Fort Mill Times

Fort Mill eyes wish list for impact fee money

As a decision on impact fees looms, Fort Mill Town Council is getting an idea how much growth and development might cost in terms of public services and how much the fees might help.

Council saw a draft April 27 of items the town will or may need to fund within 20 years. Together, the needs list totaled $146.5 million for equipment, facilities and transportation projects.

“This is a wish list,” said Councilman Tom Adams. “This is all hypothetical.”

Widening parts or all of S.C. 160, Dobys Bridge Road, Springfield Parkway, U.S. 21 and Whites Road by 2033 came in at $57.5 million. The money also includes a realignment of Whites Road at a future high school site, which could eliminate the need for a fourth traffic signal on Fort Mill Parkway.

“Having four signals within about half a mile kind of defeats the purpose of having a bypass,” said Joe Cronin, planning director.

The list had $20.5 million for vehicles and equipment, and $68.5 million for facilities. It included $7.5 million for a new Town Hall by 2018, $15 million for a gym and aquatics center by 2030 and $5.7 million for three fire stations by 2020.

It ranged from smaller projects such as landscaping vehicles or water park equipment to a $5 million police station, $5 million recreation facility and $4.5 million for multipurpose fields. A mobile command center for town police and 40 acres for recreation made the list, generated by projections and requests from each town department.

“That list is a moving, changing target,” said Dennis Pieper, town manager.

This list came as a requirement for possible impact fees.
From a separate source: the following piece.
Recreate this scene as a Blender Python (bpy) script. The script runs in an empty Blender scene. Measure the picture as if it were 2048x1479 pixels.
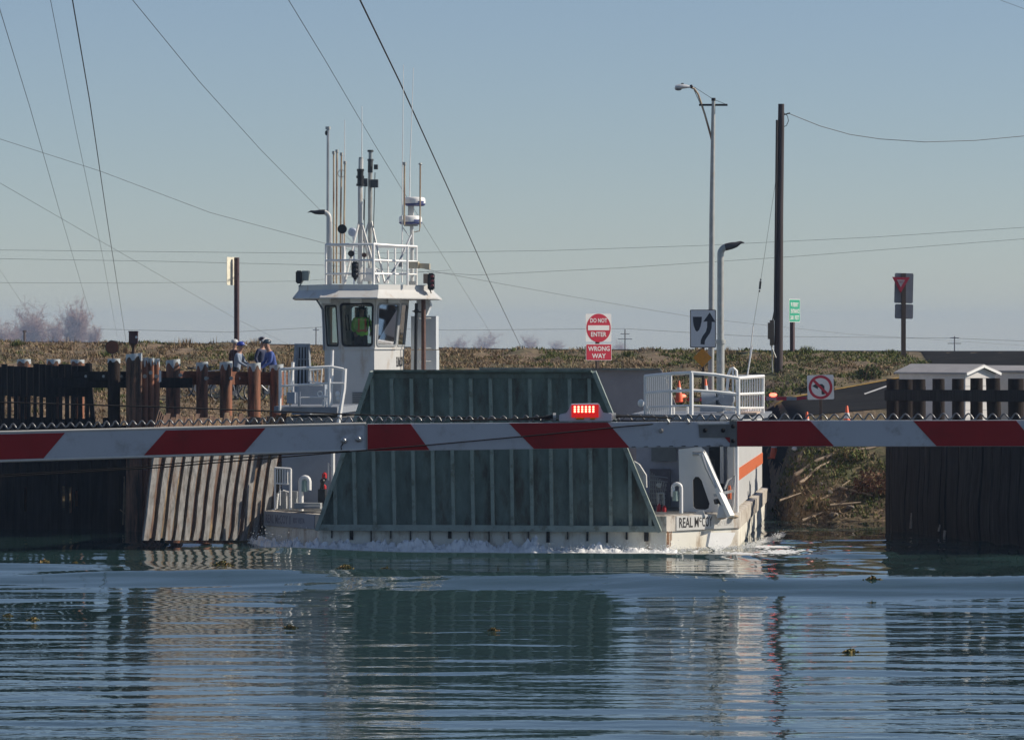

The town would keep a running sheet of eligible projects for the funding that could come in for parks and recreation, fire service, municipal use or transportation.

Those needs couldn’t be funded entirely through impact fees. Based on the known residences approved or planned for construction, the most the town could charge on new housing is $15.4 million. Some commercial or industrial uses could have higher impact fee rates.

“Impact fees will not generate enough capital to meet all of these needs,” Cronin said. “The true value would be the leveraging of those dollars for partnerships.”

Transportation needs, in particular, cost well more than the town would collect. But the town could use incoming capital to secure matching grants or make projects shovel-ready, and more attractive to Pennies for Progress or Rock Hill-Fort Mill Area Transportation Study rounds of funding.

Pieper, emphasizing that officials are still just thinking out loud, said approving impact fees wouldn’t lock in the projects on the wish list. He did say, however, that he’s seen the difference impact fees can make. When he was in Summerville, impact fees were key in adding fire service as the community grew, he said.

“Without it, (Summerville) wouldn’t have five fire stations,” Pieper said.

While impact fees could change the funding mechanism, they won’t change whether the listed services and improvements are needed. Projections are based on approved and expected community growth, not how much an impact fee would collect.

“These needs will still be there in the future,” Cronin said.

Council will hear from the town planning commission on a recommendation, but make the final decision on whether to charge the fees and if so, at what rate.

“Without this fee,” Adams said, “I don’t see any path forward to providing for all this growth.”